begin

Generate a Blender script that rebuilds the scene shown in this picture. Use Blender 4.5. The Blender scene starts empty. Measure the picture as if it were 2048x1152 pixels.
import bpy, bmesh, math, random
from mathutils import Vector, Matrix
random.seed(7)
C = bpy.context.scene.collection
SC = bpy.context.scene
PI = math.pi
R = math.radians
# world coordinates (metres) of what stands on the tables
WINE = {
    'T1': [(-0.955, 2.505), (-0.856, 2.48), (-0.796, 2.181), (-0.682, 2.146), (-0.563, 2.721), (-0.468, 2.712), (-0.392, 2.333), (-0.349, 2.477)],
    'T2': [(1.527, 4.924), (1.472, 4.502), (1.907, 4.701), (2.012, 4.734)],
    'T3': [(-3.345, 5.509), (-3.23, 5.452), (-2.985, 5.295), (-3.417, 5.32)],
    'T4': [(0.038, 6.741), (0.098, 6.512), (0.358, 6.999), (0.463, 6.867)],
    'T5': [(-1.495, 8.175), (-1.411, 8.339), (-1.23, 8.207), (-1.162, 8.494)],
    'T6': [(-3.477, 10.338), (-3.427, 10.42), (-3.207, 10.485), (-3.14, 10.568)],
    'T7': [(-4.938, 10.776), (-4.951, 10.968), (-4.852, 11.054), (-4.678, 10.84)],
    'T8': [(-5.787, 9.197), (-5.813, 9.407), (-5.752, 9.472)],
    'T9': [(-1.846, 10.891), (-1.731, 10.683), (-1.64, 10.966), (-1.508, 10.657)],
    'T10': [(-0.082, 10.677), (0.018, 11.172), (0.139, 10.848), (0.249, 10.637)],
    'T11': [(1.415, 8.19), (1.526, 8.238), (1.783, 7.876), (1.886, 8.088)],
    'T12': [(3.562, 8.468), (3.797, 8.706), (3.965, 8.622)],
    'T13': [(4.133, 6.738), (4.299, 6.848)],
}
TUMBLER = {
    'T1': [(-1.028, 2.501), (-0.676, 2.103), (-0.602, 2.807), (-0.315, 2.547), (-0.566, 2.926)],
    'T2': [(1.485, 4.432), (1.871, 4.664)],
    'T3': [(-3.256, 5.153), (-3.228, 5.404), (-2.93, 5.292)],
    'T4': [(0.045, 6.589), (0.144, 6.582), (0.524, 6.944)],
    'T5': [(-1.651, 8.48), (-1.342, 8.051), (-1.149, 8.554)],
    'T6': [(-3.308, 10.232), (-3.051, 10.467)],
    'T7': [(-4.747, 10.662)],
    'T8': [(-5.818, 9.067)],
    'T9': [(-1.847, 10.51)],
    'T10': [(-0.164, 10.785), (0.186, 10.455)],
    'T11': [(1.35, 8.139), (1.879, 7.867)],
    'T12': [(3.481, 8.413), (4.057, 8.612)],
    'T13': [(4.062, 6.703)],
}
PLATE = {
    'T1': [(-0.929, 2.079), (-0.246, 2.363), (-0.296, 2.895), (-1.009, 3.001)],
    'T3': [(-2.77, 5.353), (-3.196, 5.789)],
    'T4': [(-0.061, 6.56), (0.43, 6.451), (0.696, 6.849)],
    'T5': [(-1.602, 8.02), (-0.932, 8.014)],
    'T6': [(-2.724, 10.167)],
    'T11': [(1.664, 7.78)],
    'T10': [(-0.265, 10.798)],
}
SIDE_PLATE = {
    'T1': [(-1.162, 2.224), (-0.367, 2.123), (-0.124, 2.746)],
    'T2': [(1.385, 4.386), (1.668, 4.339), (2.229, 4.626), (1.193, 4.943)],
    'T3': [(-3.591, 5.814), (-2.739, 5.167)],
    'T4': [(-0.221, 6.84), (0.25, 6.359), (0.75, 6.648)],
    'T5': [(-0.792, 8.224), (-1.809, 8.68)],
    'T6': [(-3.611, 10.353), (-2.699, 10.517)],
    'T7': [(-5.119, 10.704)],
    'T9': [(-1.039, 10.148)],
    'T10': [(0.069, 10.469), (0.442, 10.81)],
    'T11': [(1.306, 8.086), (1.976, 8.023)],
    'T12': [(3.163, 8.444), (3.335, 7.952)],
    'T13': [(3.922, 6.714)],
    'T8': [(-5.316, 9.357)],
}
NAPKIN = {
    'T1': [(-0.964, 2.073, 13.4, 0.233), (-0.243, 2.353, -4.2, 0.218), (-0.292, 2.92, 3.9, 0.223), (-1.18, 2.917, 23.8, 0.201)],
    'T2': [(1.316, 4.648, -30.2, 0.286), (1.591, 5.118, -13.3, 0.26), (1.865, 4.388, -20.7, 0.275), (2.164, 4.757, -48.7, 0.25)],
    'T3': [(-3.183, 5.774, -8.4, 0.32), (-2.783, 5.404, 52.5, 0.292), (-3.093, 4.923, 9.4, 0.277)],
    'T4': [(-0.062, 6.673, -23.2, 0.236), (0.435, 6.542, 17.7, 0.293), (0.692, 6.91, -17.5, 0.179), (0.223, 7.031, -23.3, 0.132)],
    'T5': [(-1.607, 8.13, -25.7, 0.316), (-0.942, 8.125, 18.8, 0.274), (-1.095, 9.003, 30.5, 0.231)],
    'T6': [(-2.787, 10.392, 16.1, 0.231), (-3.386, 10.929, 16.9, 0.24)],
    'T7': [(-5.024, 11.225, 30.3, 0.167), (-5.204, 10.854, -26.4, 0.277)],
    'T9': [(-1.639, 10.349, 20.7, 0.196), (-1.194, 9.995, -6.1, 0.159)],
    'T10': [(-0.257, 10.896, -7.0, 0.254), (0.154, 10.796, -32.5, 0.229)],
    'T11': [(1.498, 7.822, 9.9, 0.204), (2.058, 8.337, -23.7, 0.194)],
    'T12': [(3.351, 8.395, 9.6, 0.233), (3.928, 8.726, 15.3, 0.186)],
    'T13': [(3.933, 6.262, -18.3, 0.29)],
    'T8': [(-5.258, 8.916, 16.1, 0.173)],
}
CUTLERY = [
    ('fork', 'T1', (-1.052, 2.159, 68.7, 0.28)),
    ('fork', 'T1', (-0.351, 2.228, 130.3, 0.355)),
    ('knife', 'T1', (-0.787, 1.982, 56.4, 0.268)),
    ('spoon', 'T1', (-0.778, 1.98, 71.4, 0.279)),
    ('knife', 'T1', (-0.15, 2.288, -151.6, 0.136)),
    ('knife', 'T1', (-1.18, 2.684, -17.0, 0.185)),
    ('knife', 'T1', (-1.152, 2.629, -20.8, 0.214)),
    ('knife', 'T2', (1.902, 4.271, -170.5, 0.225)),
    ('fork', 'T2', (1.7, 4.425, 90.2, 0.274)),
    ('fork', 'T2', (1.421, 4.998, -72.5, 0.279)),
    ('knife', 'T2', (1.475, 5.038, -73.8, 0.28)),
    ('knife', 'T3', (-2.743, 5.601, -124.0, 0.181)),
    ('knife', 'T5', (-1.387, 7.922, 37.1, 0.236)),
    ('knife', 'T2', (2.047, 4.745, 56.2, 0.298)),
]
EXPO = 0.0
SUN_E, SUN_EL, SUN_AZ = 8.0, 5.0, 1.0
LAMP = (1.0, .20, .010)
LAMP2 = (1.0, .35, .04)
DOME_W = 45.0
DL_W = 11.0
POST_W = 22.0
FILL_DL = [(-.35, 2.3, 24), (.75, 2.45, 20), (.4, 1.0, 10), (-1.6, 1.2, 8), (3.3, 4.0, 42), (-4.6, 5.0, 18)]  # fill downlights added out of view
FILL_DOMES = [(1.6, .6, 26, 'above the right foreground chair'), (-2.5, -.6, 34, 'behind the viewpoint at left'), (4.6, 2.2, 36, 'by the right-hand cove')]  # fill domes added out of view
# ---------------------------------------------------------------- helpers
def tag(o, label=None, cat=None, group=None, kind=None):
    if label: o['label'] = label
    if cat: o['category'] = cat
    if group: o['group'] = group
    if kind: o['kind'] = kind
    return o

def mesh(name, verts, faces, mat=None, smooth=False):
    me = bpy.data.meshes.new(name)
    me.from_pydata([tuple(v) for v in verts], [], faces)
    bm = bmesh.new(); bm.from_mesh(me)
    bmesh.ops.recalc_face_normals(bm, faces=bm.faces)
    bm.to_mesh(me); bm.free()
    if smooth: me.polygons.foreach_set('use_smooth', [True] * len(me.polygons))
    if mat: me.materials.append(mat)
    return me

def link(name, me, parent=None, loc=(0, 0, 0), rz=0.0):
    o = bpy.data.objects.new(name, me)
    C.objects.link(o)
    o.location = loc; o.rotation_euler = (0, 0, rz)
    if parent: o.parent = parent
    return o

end

TASK OBJECTIVE —
Go through the preceding material and copy each line that has the word "scene".

RESULT FOR THIS EXERCISE —
Generate a Blender script that rebuilds the scene shown in this picture. Use Blender 4.5. The Blender scene starts empty. Measure the picture as if it were 2048x1152 pixels.
C = bpy.context.scene.collection
SC = bpy.context.scene